Back in July, around the convention, you told me: “It’s a very different campaign. It’s more experienced, and it’s more determined…. I’ve never seen him as determined.” Over the past few months, Trump has experienced multiple brushes with death. There’s an ongoing Iranian plot to kill him, there are reports of Chinese hackers targeting his phone, and he got a new Democratic opponent.
Crazy things always happen in campaigns, but this one’s been a real roller coaster. Tell me about that personal determination factor from the team and the President now, especially given the lawfare element when it comes to Trump.
When you think about everything he’s been through — they tried to take away his wealth, take away his business, put him in jail. A lot of his lawfare cases had significant penalties with them. And it all fell apart. And then suddenly, the situation where he was able to survive an assassination. And then there was another attempt. They didn’t have enough Secret Service protection. And the campaign had requested more. And when you look at Robert F. Kennedy Jr., who now supports Donald Trump, he didn’t have any. And how do you not give Robert F. Kennedy Jr. any Secret Service protection?

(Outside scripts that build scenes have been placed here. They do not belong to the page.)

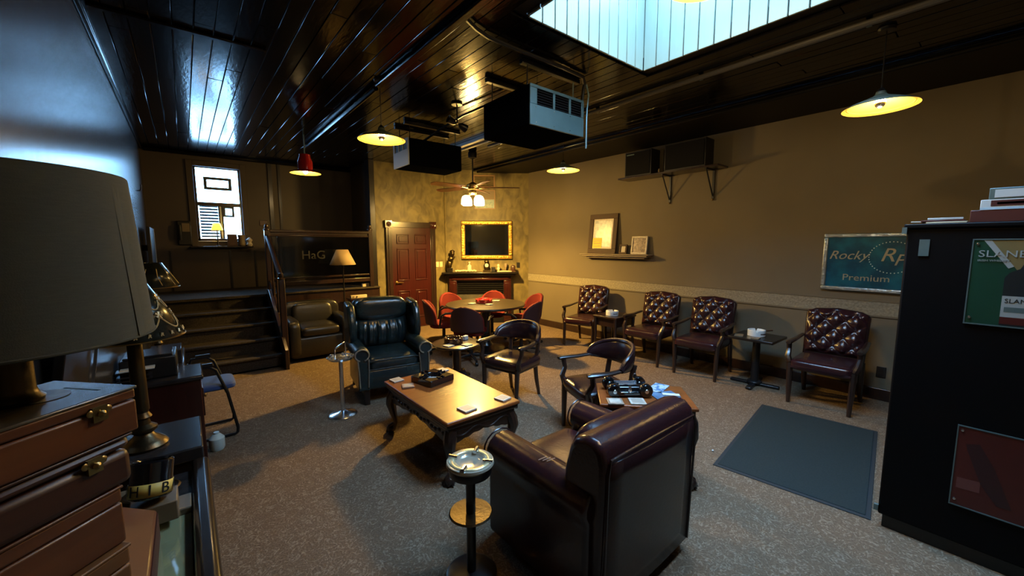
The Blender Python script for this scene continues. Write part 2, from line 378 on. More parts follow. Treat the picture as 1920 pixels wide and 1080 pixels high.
# skylight well
b = new(); t = .05; ZT = 4.03
bx(b, SX0-t, SX0, SY0-t, SY1+t, ZC+.12, ZT); bx(b, SX1, SX1+t, SY0-t, SY1+t, ZC+.12, ZT); bx(b, SX0, SX1, SY0-t, SY0, ZC+.12, ZT); bx(b, SX0, SX1, SY1, SY1+t, ZC+.12, ZT)
well = st('trim_skylight_well', b, m_well)
def boards(n, along, fixed, x0, x1):
    w = (x1-x0)/n
    for i in range(n):
        b = new()
        d = .016 + random.uniform(-.002, .002)
        box(b, (0, 0, 0), (w-.007, d, ZT-ZC+.0) if along == 'x' else (d, w-.007, ZT-ZC))
        o = obj('plank', b, m_well, well, bev=.003, seg=1)
        c = x0 + w*(i+.5); o.location = (c, fixed, (ZT+ZC)/2) if along == 'x' else (fixed, c, (ZT+ZC)/2)
boards(11, 'x', SY1-.008, SX0+.016, SX1-.016); boards(15, 'y', SX1-.008, SY0+.016, SY1-.016); boards(11, 'x', SY0+.008, SX0+.016, SX1-.016); boards(15, 'y', SX0+.008, SY0+.016, SY1-.016)
b = new(); bx(b, SX0, SX1, SY0, SY1, ZT+.01, ZT+.016); obj('window_skylight', b, m_glass, kind='structure')

# frieze, baseboards
b = new(); bx(b, XR-.008, XR, YF, 6.48, .92, 1.075); st('trim_frieze', b, m_frieze)
b = new(); bx(b, XR-.013, XR, YF, 6.48, .905, .925); bx(b, XR-.013, XR, YF, 6.48, 1.07, 1.085); st('trim_frieze_edging', b, m_wall_r)
b = new(); bx(b, XR-.025, XR, YF, 6.48, 0, .13); st('baseboard_right', b, m_dwood, bev=.006)
b = new(); bx(b, 0, CL, -.025, 0, 0, .13); st('baseboard_corner', b, m_dwood, bev=.006, loc=A2, rot=(0, 0, CRZ))
b = new(); bx(b, 4.09, 4.33, YD-.025, YD, 0, .13); bx(b, 2.8, 3.01, YD-.025, YD, 0, .13); st('baseboard_door_wall', b, m_dwood, bev=.006)

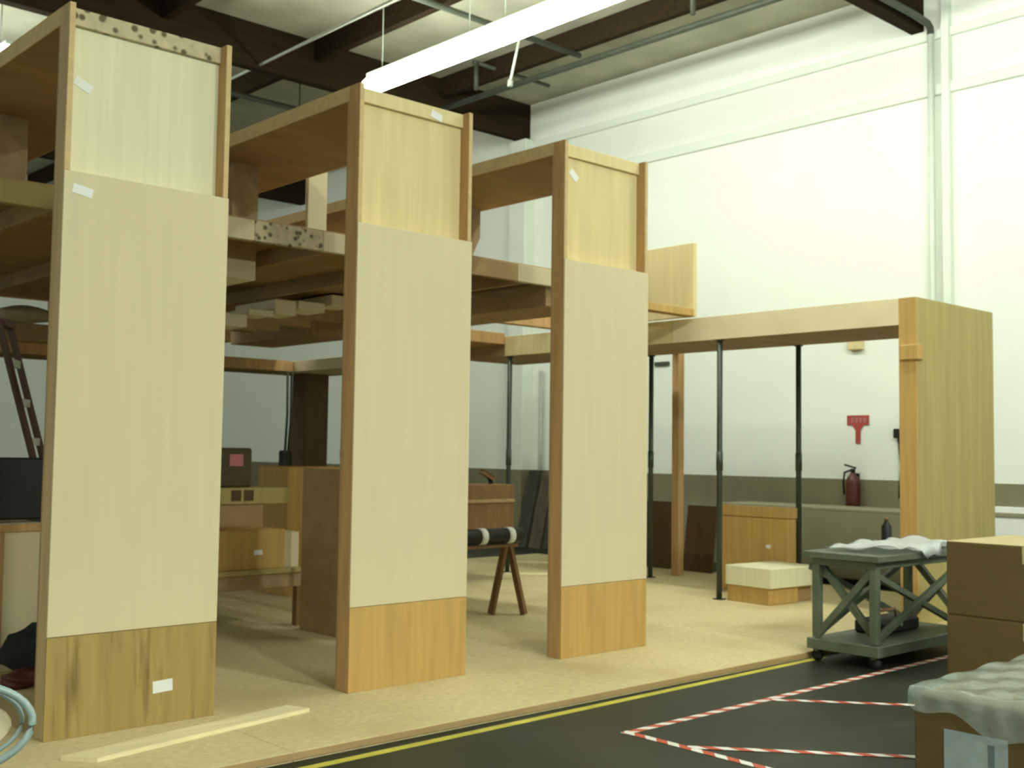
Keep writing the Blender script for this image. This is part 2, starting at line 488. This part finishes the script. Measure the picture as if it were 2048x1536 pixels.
MB().box(3.755, 3.845, 7.46, 7.55, FL, 2.72, 0.004).build('post', edge, t)

t_loft = t
blab = ['lowest pale board end poking out under the loft', 'thin pale board end, second step up under the loft', 'thick pale block under the loft, third step up',
        'tan board end under the loft, fourth step up', 'short pale board end under the loft, nearest to the middle pillar']

# ================================================================ low frame at the right
t = thing('timber_arch', (8.0, 2.2, 0), 'lower timber frame with a wide end wall at the right of the stage', 'booth frame')
XA, XR, ZT, ZU = 7.47, 8.60, 2.99, 2.74
e = MB().box(XA+0.035, 9.05, -0.85, -0.836, 0, ZT, 0.003).build('end_panel', ply_dull, t)
MB().box(XA, XA+0.035, -0.85, -0.68, 0, ZT, 0.003).build('end_post', ply, t)
MB().box(9.015, 9.05, -0.836, -0.68, 0, ZT, 0.003).build('end_post', edge, t)
MB().box(XA+0.035, 9.05, -0.694, -0.68, 0, ZT-0.25, 0.003).build('rear_panel', under, t)
MB().box(XA-0.03, XA+0.08, -0.885, -0.70, 2.41, 2.55, 0.006).build('cleat', ply, t)
MB().box(XA+0.014, XR-0.014, -0.68, 5.7, ZU, ZT, 0.004).build('top_slab', under, t)
MB().box(XA, XA+0.014, -0.68, 2.0, ZU, ZT, 0.002).build('fascia', fascia_pale, t)
MB().box(XA, XA+0.014, 2.003, 4.75, ZU, ZT, 0.002).build('fascia', ply_up, t)
MB().box(5.1, XA, 4.75, 5.7, 2.89, 3.035, 0.004).build('rear_slab', edge, t)
MB().box(8.99, 9.10, 3.14, 3.25, 0, 2.80, 0.004).build('rear_post', edge, t)
MB().box(8.60, 9.09, 3.14, 3.23, 2.80, 2.88, 0.004).build('rear_rail', woodleg, t)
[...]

President Trump has weathered all that adversity with a level of class and a level of determination and a quiet defiance. He dealt with it with dignity, and he’s now leading his voters to hopefully an election where he puts America in the right direction, because he cares passionately about our country. He really does want to go back to the policies that work. He really does want to see the working men and women of America in a better position, where their standard of living is better, their wages are protected, they can earn more, they’re safe in their homes, and they don’t have to worry about sending their send their sons and daughters off to these endless wars.
Trump’s always run as an economic populist. In this final stretch, he’s thrown out an interesting buffet of populist policy ideas out there: no tax on tips or overtime pay, universal coverage of IVF, temporarily capping credit card interest rates at 10 percent, and tariffs of course. What or who inspired Trump to throw a lot of these ideas out on the campaign trail this cycle?
He usually talks it over with people. Some of them are high-level policy advisers. On economics, he’ll talk to Larry Kudlow, Steve Moore, Steve Forbes, and Art Laffer. He’ll also talk to average men and women, and he’ll get inspired by what they say and how they’re feeling. He knows that working people who work for tips used to get tipped in cash, when they didn’t have the IRS chasing them to find out what their income was. Now that’s all different, and now people are being tipped in credit cards, and people are being discouraged to work because they’re paying taxes all the time. And Kamala Harris wants to let the Trump tax cuts lapse. There’ll be a $5 trillion tax increase. She wants to raise income taxes, capital gains on homes and retirement savings and taxes on small businesses.
President Trump’s got a good plan that he gets from his own focus groups talking to average people. And when you look at his proposals, he runs them by policy people. He’s got advisers from America First Policy Institute, he’s got advisers on the campaign, and he runs it by them.